# Job:
Quote all of the data below exactly, please.

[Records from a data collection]
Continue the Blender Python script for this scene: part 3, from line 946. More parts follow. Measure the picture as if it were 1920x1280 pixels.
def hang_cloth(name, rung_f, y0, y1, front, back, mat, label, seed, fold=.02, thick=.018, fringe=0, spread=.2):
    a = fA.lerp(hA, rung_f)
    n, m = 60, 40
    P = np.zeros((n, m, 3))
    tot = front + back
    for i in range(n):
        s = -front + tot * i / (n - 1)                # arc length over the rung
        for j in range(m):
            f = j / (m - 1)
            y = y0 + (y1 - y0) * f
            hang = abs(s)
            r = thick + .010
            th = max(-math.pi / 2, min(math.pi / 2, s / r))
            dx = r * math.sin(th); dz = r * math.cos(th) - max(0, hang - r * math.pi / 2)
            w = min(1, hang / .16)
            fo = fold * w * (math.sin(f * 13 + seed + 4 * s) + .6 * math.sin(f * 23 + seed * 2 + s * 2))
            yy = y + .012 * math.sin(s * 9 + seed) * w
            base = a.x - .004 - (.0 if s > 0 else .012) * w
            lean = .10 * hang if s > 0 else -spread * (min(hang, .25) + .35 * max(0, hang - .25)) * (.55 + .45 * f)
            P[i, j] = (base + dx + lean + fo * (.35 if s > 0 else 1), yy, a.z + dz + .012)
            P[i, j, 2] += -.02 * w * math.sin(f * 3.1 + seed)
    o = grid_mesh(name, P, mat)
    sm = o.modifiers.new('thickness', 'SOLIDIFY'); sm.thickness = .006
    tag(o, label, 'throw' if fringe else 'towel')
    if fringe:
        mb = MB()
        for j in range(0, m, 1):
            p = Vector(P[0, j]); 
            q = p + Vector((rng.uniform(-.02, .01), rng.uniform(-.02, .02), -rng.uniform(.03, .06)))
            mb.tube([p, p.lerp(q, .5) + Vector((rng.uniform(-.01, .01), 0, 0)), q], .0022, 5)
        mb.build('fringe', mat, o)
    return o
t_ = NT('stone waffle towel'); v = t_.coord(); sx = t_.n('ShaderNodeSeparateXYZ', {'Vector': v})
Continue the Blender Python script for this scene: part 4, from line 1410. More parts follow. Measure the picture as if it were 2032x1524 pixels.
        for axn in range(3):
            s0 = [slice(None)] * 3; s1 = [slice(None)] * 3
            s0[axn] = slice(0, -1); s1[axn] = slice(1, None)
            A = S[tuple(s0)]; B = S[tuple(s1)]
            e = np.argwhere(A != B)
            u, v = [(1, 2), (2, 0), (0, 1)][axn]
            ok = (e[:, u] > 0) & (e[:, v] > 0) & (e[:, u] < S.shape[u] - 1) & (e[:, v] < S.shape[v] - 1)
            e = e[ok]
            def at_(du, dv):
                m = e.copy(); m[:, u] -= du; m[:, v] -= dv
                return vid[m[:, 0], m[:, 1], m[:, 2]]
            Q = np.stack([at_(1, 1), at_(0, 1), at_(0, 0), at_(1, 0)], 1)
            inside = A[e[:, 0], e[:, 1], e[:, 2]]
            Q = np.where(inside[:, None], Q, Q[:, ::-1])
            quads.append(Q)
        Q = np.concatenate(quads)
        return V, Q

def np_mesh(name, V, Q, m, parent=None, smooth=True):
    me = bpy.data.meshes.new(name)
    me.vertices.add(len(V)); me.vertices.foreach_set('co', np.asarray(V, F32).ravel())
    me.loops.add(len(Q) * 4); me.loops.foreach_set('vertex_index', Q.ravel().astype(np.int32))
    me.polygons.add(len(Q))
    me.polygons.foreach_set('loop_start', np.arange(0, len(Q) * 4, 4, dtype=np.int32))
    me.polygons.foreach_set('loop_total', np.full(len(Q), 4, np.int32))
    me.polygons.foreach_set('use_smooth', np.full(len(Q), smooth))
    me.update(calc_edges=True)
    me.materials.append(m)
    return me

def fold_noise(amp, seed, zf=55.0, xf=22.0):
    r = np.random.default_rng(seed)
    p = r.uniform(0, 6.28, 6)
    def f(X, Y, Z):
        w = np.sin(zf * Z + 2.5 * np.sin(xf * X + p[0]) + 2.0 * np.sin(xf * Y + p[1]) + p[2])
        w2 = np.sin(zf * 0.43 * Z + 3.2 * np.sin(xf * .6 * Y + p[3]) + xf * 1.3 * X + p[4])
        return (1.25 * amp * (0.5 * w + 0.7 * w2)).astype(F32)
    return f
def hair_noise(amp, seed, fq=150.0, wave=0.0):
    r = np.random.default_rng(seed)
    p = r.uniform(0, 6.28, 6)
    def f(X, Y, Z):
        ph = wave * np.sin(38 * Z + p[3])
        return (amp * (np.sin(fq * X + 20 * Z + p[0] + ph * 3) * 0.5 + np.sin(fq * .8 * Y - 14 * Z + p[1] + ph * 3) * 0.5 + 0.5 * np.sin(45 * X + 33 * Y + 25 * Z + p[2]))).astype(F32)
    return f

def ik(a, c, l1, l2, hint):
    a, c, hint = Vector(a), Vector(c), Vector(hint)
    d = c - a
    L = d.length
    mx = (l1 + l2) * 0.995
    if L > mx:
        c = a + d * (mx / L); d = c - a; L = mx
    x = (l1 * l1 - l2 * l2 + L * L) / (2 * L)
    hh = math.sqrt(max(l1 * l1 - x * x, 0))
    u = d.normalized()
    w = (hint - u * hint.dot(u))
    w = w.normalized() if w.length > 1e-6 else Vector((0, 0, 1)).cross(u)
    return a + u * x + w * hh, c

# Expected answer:
Continue the Blender Python script for this scene: part 3, from line 946. More parts follow. Measure the picture as if it were 1920x1280 pixels.
def hang_cloth(name, rung_f, y0, y1, front, back, mat, label, seed, fold=.02, thick=.018, fringe=0, spread=.2):
    a = fA.lerp(hA, rung_f)
    n, m = 60, 40
    P = np.zeros((n, m, 3))
    tot = front + back
    for i in range(n):
        s = -front + tot * i / (n - 1)                # arc length over the rung
        for j in range(m):
            f = j / (m - 1)
            y = y0 + (y1 - y0) * f
            hang = abs(s)
            r = thick + .010
            th = max(-math.pi / 2, min(math.pi / 2, s / r))
            dx = r * math.sin(th); dz = r * math.cos(th) - max(0, hang - r * math.pi / 2)
            w = min(1, hang / .16)
            fo = fold * w * (math.sin(f * 13 + seed + 4 * s) + .6 * math.sin(f * 23 + seed * 2 + s * 2))
            yy = y + .012 * math.sin(s * 9 + seed) * w
            base = a.x - .004 - (.0 if s > 0 else .012) * w
            lean = .10 * hang if s > 0 else -spread * (min(hang, .25) + .35 * max(0, hang - .25)) * (.55 + .45 * f)
            P[i, j] = (base + dx + lean + fo * (.35 if s > 0 else 1), yy, a.z + dz + .012)
            P[i, j, 2] += -.02 * w * math.sin(f * 3.1 + seed)
    o = grid_mesh(name, P, mat)
    sm = o.modifiers.new('thickness', 'SOLIDIFY'); sm.thickness = .006
    tag(o, label, 'throw' if fringe else 'towel')
    if fringe:
        mb = MB()
        for j in range(0, m, 1):
            p = Vector(P[0, j]); 
            q = p + Vector((rng.uniform(-.02, .01), rng.uniform(-.02, .02), -rng.uniform(.03, .06)))
            mb.tube([p, p.lerp(q, .5) + Vector((rng.uniform(-.01, .01), 0, 0)), q], .0022, 5)
        mb.build('fringe', mat, o)
    return o
t_ = NT('stone waffle towel'); v = t_.coord(); sx = t_.n('ShaderNodeSeparateXYZ', {'Vector': v})
Continue the Blender Python script for this scene: part 4, from line 1410. More parts follow. Measure the picture as if it were 2032x1524 pixels.
        for axn in range(3):
            s0 = [slice(None)] * 3; s1 = [slice(None)] * 3
            s0[axn] = slice(0, -1); s1[axn] = slice(1, None)
            A = S[tuple(s0)]; B = S[tuple(s1)]
            e = np.argwhere(A != B)
            u, v = [(1, 2), (2, 0), (0, 1)][axn]
            ok = (e[:, u] > 0) & (e[:, v] > 0) & (e[:, u] < S.shape[u] - 1) & (e[:, v] < S.shape[v] - 1)
            e = e[ok]
            def at_(du, dv):
                m = e.copy(); m[:, u] -= du; m[:, v] -= dv
                return vid[m[:, 0], m[:, 1], m[:, 2]]
            Q = np.stack([at_(1, 1), at_(0, 1), at_(0, 0), at_(1, 0)], 1)
            inside = A[e[:, 0], e[:, 1], e[:, 2]]
            Q = np.where(inside[:, None], Q, Q[:, ::-1])
            quads.append(Q)
        Q = np.concatenate(quads)
        return V, Q

def np_mesh(name, V, Q, m, parent=None, smooth=True):
    me = bpy.data.meshes.new(name)
    me.vertices.add(len(V)); me.vertices.foreach_set('co', np.asarray(V, F32).ravel())
    me.loops.add(len(Q) * 4); me.loops.foreach_set('vertex_index', Q.ravel().astype(np.int32))
    me.polygons.add(len(Q))
    me.polygons.foreach_set('loop_start', np.arange(0, len(Q) * 4, 4, dtype=np.int32))
    me.polygons.foreach_set('loop_total', np.full(len(Q), 4, np.int32))
    me.polygons.foreach_set('use_smooth', np.full(len(Q), smooth))
    me.update(calc_edges=True)
    me.materials.append(m)
    return me

def fold_noise(amp, seed, zf=55.0, xf=22.0):
    r = np.random.default_rng(seed)
    p = r.uniform(0, 6.28, 6)
    def f(X, Y, Z):
        w = np.sin(zf * Z + 2.5 * np.sin(xf * X + p[0]) + 2.0 * np.sin(xf * Y + p[1]) + p[2])
        w2 = np.sin(zf * 0.43 * Z + 3.2 * np.sin(xf * .6 * Y + p[3]) + xf * 1.3 * X + p[4])
        return (1.25 * amp * (0.5 * w + 0.7 * w2)).astype(F32)
    return f
def hair_noise(amp, seed, fq=150.0, wave=0.0):
    r = np.random.default_rng(seed)
    p = r.uniform(0, 6.28, 6)
    def f(X, Y, Z):
        ph = wave * np.sin(38 * Z + p[3])
        return (amp * (np.sin(fq * X + 20 * Z + p[0] + ph * 3) * 0.5 + np.sin(fq * .8 * Y - 14 * Z + p[1] + ph * 3) * 0.5 + 0.5 * np.sin(45 * X + 33 * Y + 25 * Z + p[2]))).astype(F32)
    return f

def ik(a, c, l1, l2, hint):
    a, c, hint = Vector(a), Vector(c), Vector(hint)
    d = c - a
    L = d.length
    mx = (l1 + l2) * 0.995
    if L > mx:
        c = a + d * (mx / L); d = c - a; L = mx
    x = (l1 * l1 - l2 * l2 + L * L) / (2 * L)
    hh = math.sqrt(max(l1 * l1 - x * x, 0))
    u = d.normalized()
    w = (hint - u * hint.dot(u))
    w = w.normalized() if w.length > 1e-6 else Vector((0, 0, 1)).cross(u)
    return a + u * x + w * hh, c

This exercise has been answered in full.